=== Short task ===
Copy out the listing in full, exactly as written, but not its pictures.

------------------------------------------------

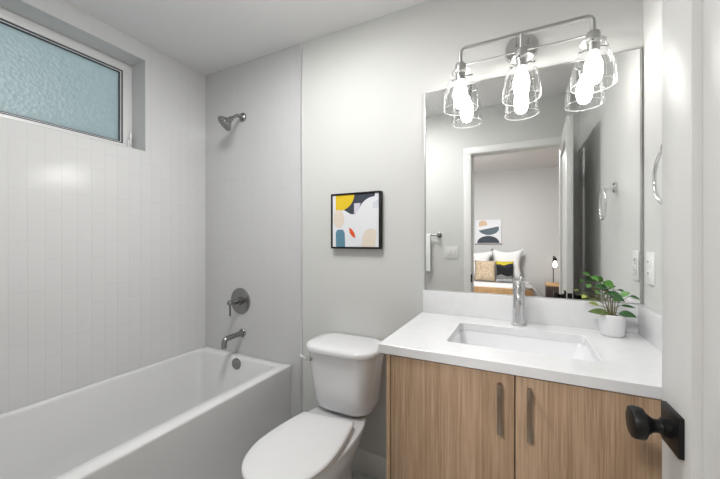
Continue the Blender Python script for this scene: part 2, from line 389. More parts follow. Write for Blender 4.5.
# ------------------------------------------------------------------ bathtub
tz, tx0, tx1, ty0, ty1 = .512, XL + .002, -1.263, FY + .003, D - .002
t = thing('bathtub', 'long white alcove bathtub under the frosted window', 'bathtub', ((tx0 + tx1) / 2, .84, 0))
N = 8
rings = [rrect(tx0, tx1 - .004, ty0, ty1, .004, 0.0, N), rrect(tx0, tx1 - .002, ty0, ty1, .004, tz - .05, N), rrect(tx0, tx1, ty0, ty1, .006, tz - .012, N),
         rrect(tx0, tx1, ty0, ty1, .008, tz - .004, N), rrect(tx0 + .003, tx1 - .004, ty0 + .003, ty1 - .003, .008, tz, N),
         rrect(tx0 + .022, tx1 - .072, ty0 + .07, ty1 - .055, .045, tz, N), rrect(tx0 + .026, tx1 - .077, ty0 + .075, ty1 - .060, .045, tz - .004, N),
         rrect(tx0 + .030, tx1 - .081, ty0 + .080, ty1 - .064, .047, tz - .015, N),
         rrect(tx0 + .055, tx1 - .105, ty0 + .16, ty1 - .100, .07, .22, N), rrect(tx0 + .075, tx1 - .125, ty0 + .22, ty1 - .125, .085, .12, N),
         rrect(tx0 + .115, tx1 - .165, ty0 + .28, ty1 - .165, .08, .085, N), rrect(tx0 + .20, tx1 - .25, ty0 + .40, ty1 - .27, .06, .078, N)]
bm = bm_new(); loft(bm, rings)
obj('shell', bm, M['acrylic'], t, ang=50)
bm = bm_new()
yo = ty1 - .064 - .036 * (tz - .015 - .472) / .277
lathe(bm, [(.037, -.004), (.037, .006), (.034, .010), (.0005, .011)], (-1.655, yo, .472), (0, -1, -.12), 36)
obj('overflow_plate', bm, M['darknickel'], t)
bm = bm_new(); y_ = yo + .036 * .058 / .277
for k_ in range(3): box(bm, (-1.664 + .008 * k_, y_ - .0008, .411), (-1.659 + .008 * k_, y_ + .004, .421 - .003 * (k_ % 2)))
obj('maker_mark', bm, M['slot'], t)
bm = bm_new(); lathe(bm, [(.035, 0), (.035, .003), (.02, .004), (.0005, .002)], (-1.70, 1.26, .077), n=30); obj('drain', bm, M['darknickel'], t)

# shower head
t = thing('shower', 'round dark nickel shower head on its arm, high on the tiled wall', 'shower head', (-1.672, D, 2.105))
bm = bm_new(); lathe(bm, [(.030, 0), (.030, .004), (.026, .010), (.013, .016), (.0115, .018)], (-1.672, D, 2.105), (0, -1, 0), 30); obj('flange', bm, M['darknickel'], t)
bm = bm_new(); tube(bm, fillet([(-1.672, D - .01, 2.105), (-1.672, D - .045, 2.105), (-1.672, D - .098, 2.064)], .03), .0105, 16); obj('arm', bm, M['darknickel'], t)
bm = bm_new(); ax = Vector((-.39, -.607, -.68)).normalized(); c0 = Vector((-1.672, D - .095, 2.066))
lathe(bm, [(.012, -.006), (.016, .004), (.016, .014), (.020, .022), (.034, .036), (.048, .050), (.052, .056), (.052, .066), (.049, .069), (.0005, .069)], c0, ax, 40)
obj('head', bm, M['darknickel'], t)
bm = bm_new()
for rr, k in ((.012, 6), (.026, 12), (.040, 18)):
    a, b = frame_of(ax)
    for i in range(k):
        p = c0 + ax * .0685 + (a * math.cos(2 * PI * i / k) + b * math.sin(2 * PI * i / k)) * rr
        lathe(bm, [(.0022, 0), (.0018, .0025)], p, ax, 8)
obj('nozzles', bm, M['slot'], t)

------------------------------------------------

=== Expected answer ===
Continue the Blender Python script for this scene: part 2, from line 389. More parts follow. Write for Blender 4.5.
# ------------------------------------------------------------------ bathtub
tz, tx0, tx1, ty0, ty1 = .512, XL + .002, -1.263, FY + .003, D - .002
t = thing('bathtub', 'long white alcove bathtub under the frosted window', 'bathtub', ((tx0 + tx1) / 2, .84, 0))
N = 8
rings = [rrect(tx0, tx1 - .004, ty0, ty1, .004, 0.0, N), rrect(tx0, tx1 - .002, ty0, ty1, .004, tz - .05, N), rrect(tx0, tx1, ty0, ty1, .006, tz - .012, N),
         rrect(tx0, tx1, ty0, ty1, .008, tz - .004, N), rrect(tx0 + .003, tx1 - .004, ty0 + .003, ty1 - .003, .008, tz, N),
         rrect(tx0 + .022, tx1 - .072, ty0 + .07, ty1 - .055, .045, tz, N), rrect(tx0 + .026, tx1 - .077, ty0 + .075, ty1 - .060, .045, tz - .004, N),
         rrect(tx0 + .030, tx1 - .081, ty0 + .080, ty1 - .064, .047, tz - .015, N),
         rrect(tx0 + .055, tx1 - .105, ty0 + .16, ty1 - .100, .07, .22, N), rrect(tx0 + .075, tx1 - .125, ty0 + .22, ty1 - .125, .085, .12, N),
         rrect(tx0 + .115, tx1 - .165, ty0 + .28, ty1 - .165, .08, .085, N), rrect(tx0 + .20, tx1 - .25, ty0 + .40, ty1 - .27, .06, .078, N)]
bm = bm_new(); loft(bm, rings)
obj('shell', bm, M['acrylic'], t, ang=50)
bm = bm_new()
yo = ty1 - .064 - .036 * (tz - .015 - .472) / .277
lathe(bm, [(.037, -.004), (.037, .006), (.034, .010), (.0005, .011)], (-1.655, yo, .472), (0, -1, -.12), 36)
obj('overflow_plate', bm, M['darknickel'], t)
bm = bm_new(); y_ = yo + .036 * .058 / .277
for k_ in range(3): box(bm, (-1.664 + .008 * k_, y_ - .0008, .411), (-1.659 + .008 * k_, y_ + .004, .421 - .003 * (k_ % 2)))
obj('maker_mark', bm, M['slot'], t)
bm = bm_new(); lathe(bm, [(.035, 0), (.035, .003), (.02, .004), (.0005, .002)], (-1.70, 1.26, .077), n=30); obj('drain', bm, M['darknickel'], t)

# shower head
t = thing('shower', 'round dark nickel shower head on its arm, high on the tiled wall', 'shower head', (-1.672, D, 2.105))
bm = bm_new(); lathe(bm, [(.030, 0), (.030, .004), (.026, .010), (.013, .016), (.0115, .018)], (-1.672, D, 2.105), (0, -1, 0), 30); obj('flange', bm, M['darknickel'], t)
bm = bm_new(); tube(bm, fillet([(-1.672, D - .01, 2.105), (-1.672, D - .045, 2.105), (-1.672, D - .098, 2.064)], .03), .0105, 16); obj('arm', bm, M['darknickel'], t)
bm = bm_new(); ax = Vector((-.39, -.607, -.68)).normalized(); c0 = Vector((-1.672, D - .095, 2.066))
lathe(bm, [(.012, -.006), (.016, .004), (.016, .014), (.020, .022), (.034, .036), (.048, .050), (.052, .056), (.052, .066), (.049, .069), (.0005, .069)], c0, ax, 40)
obj('head', bm, M['darknickel'], t)
bm = bm_new()
for rr, k in ((.012, 6), (.026, 12), (.040, 18)):
    a, b = frame_of(ax)
    for i in range(k):
        p = c0 + ax * .0685 + (a * math.cos(2 * PI * i / k) + b * math.sin(2 * PI * i / k)) * rr
        lathe(bm, [(.0022, 0), (.0018, .0025)], p, ax, 8)
obj('nozzles', bm, M['slot'], t)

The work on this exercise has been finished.